Stated exercise
Copy out the listing that follows, exact in every word, and skip the images.

# Start of Source excerpt

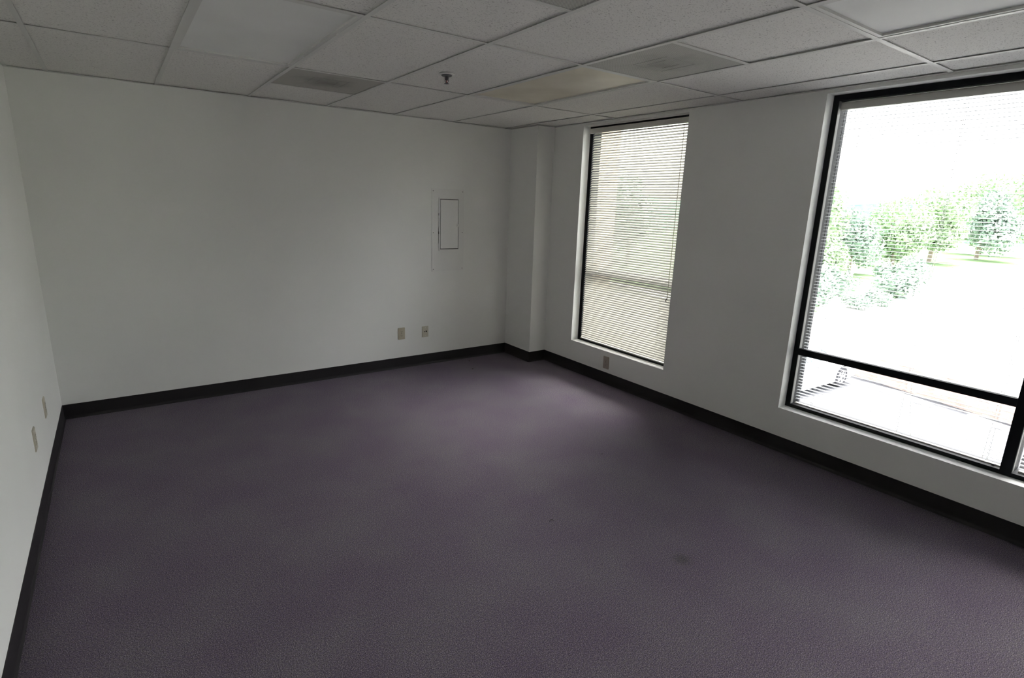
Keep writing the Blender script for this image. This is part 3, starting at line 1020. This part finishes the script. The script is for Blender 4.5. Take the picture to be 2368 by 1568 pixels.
tree(42.0, 16.4, 0.95, 0, 'tall pale green tree, its crown rising highest against the sky', 0.3)
tree(31.0, 12.6, 0.55, 1, 'grey-green tree behind the leftmost slat ends of the large window', 1.1)
tree(38.0, 13.2, 0.60, 2, 'small leafy tree left of the pale yard', 2.0)
tree(47.0, 15.0, 0.75, 1, 'grey-green tree near the middle of the large window', 0.8)
tree(57.0, 15.8, 0.85, 0, 'dense pale green tree beyond the end of the yard', 3.6)
tree(68.0, 16.6, 1.05, 2, 'broad green tree right of the middle of the large window', 4.2)
tree(80.0, 16.0, 1.15, 1, 'grey-green tree far off toward the right edge of the window', 5.0)
tree(92.0, 19.0, 1.40, 0, 'wide far tree with the freshest green, at the right edge', 0.5)
tree(52.0, 21.5, 0.95, 2, 'tree standing in the second row behind the tall pale tree', 1.9)
tree(36.0, 28.0, 1.05, 1, 'grey-green tree seen through the right side of the narrow window', 2.6)
sh_m = foliage(2200, 1.0, 0.5, 0.7, 0.09, 77, 8).mesh('foliage', L_b)
for i, (x, y, s, lb) in enumerate(((29.5, 8.9, 1.2, 'low grey-green shrub at the left end of the lawn'),
                                   (30.6, 7.3, 0.7, 'small dark shrub at the tip of the lawn'),
                                   (32.4, 7.2, 0.8, 'small shrub right of the one at the lawn tip'),
                                   (37.5, 8.4, 1.4, 'rounded shrub halfway along the lawn edge'),
                                   (45.5, 10.8, 1.6, 'rounded shrub near the far end of the lawn edge'),
                                   (33.5, 9.9, 1.5, 'large rounded shrub beneath the small leafy tree'),
                                   (26.5, 8.6, 1.3, 'grey-green shrub beside the slat ends'))):
    o = inst('shrub', sh_m, None, (x, y, YZ + 0.03), scale=(s, s, s * 0.9), rot=(0, 0, i * 1.3))
    tag(o, lb, 'shrub', 'shrubs along the lawn')

# yellow sign far right
sg = empty('street_sign', (42.0, 3.72, YZ), 0)
tag(sg, 'small pale yellow sign at the right edge, beyond the yard', 'sign')
MB().tube([(0, 0, 0), (0, 0, 2.0)], 0.04, 8).obj('pole', M_rim, sg)
MB().box(-0.02, 0.02, -0.45, 0.45, 0.9, 1.9).obj('sign_board', mat('sign_yellow', (0.85, 0.70, 0.25), 0.6), sg)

# End of Source excerpt

Task output
Keep writing the Blender script for this image. This is part 3, starting at line 1020. This part finishes the script. The script is for Blender 4.5. Take the picture to be 2368 by 1568 pixels.
tree(42.0, 16.4, 0.95, 0, 'tall pale green tree, its crown rising highest against the sky', 0.3)
tree(31.0, 12.6, 0.55, 1, 'grey-green tree behind the leftmost slat ends of the large window', 1.1)
tree(38.0, 13.2, 0.60, 2, 'small leafy tree left of the pale yard', 2.0)
tree(47.0, 15.0, 0.75, 1, 'grey-green tree near the middle of the large window', 0.8)
tree(57.0, 15.8, 0.85, 0, 'dense pale green tree beyond the end of the yard', 3.6)
tree(68.0, 16.6, 1.05, 2, 'broad green tree right of the middle of the large window', 4.2)
tree(80.0, 16.0, 1.15, 1, 'grey-green tree far off toward the right edge of the window', 5.0)
tree(92.0, 19.0, 1.40, 0, 'wide far tree with the freshest green, at the right edge', 0.5)
tree(52.0, 21.5, 0.95, 2, 'tree standing in the second row behind the tall pale tree', 1.9)
tree(36.0, 28.0, 1.05, 1, 'grey-green tree seen through the right side of the narrow window', 2.6)
sh_m = foliage(2200, 1.0, 0.5, 0.7, 0.09, 77, 8).mesh('foliage', L_b)
for i, (x, y, s, lb) in enumerate(((29.5, 8.9, 1.2, 'low grey-green shrub at the left end of the lawn'),
                                   (30.6, 7.3, 0.7, 'small dark shrub at the tip of the lawn'),
                                   (32.4, 7.2, 0.8, 'small shrub right of the one at the lawn tip'),
                                   (37.5, 8.4, 1.4, 'rounded shrub halfway along the lawn edge'),
                                   (45.5, 10.8, 1.6, 'rounded shrub near the far end of the lawn edge'),
                                   (33.5, 9.9, 1.5, 'large rounded shrub beneath the small leafy tree'),
                                   (26.5, 8.6, 1.3, 'grey-green shrub beside the slat ends'))):
    o = inst('shrub', sh_m, None, (x, y, YZ + 0.03), scale=(s, s, s * 0.9), rot=(0, 0, i * 1.3))
    tag(o, lb, 'shrub', 'shrubs along the lawn')

# yellow sign far right
sg = empty('street_sign', (42.0, 3.72, YZ), 0)
tag(sg, 'small pale yellow sign at the right edge, beyond the yard', 'sign')
MB().tube([(0, 0, 0), (0, 0, 2.0)], 0.04, 8).obj('pole', M_rim, sg)
MB().box(-0.02, 0.02, -0.45, 0.45, 0.9, 1.9).obj('sign_board', mat('sign_yellow', (0.85, 0.70, 0.25), 0.6), sg)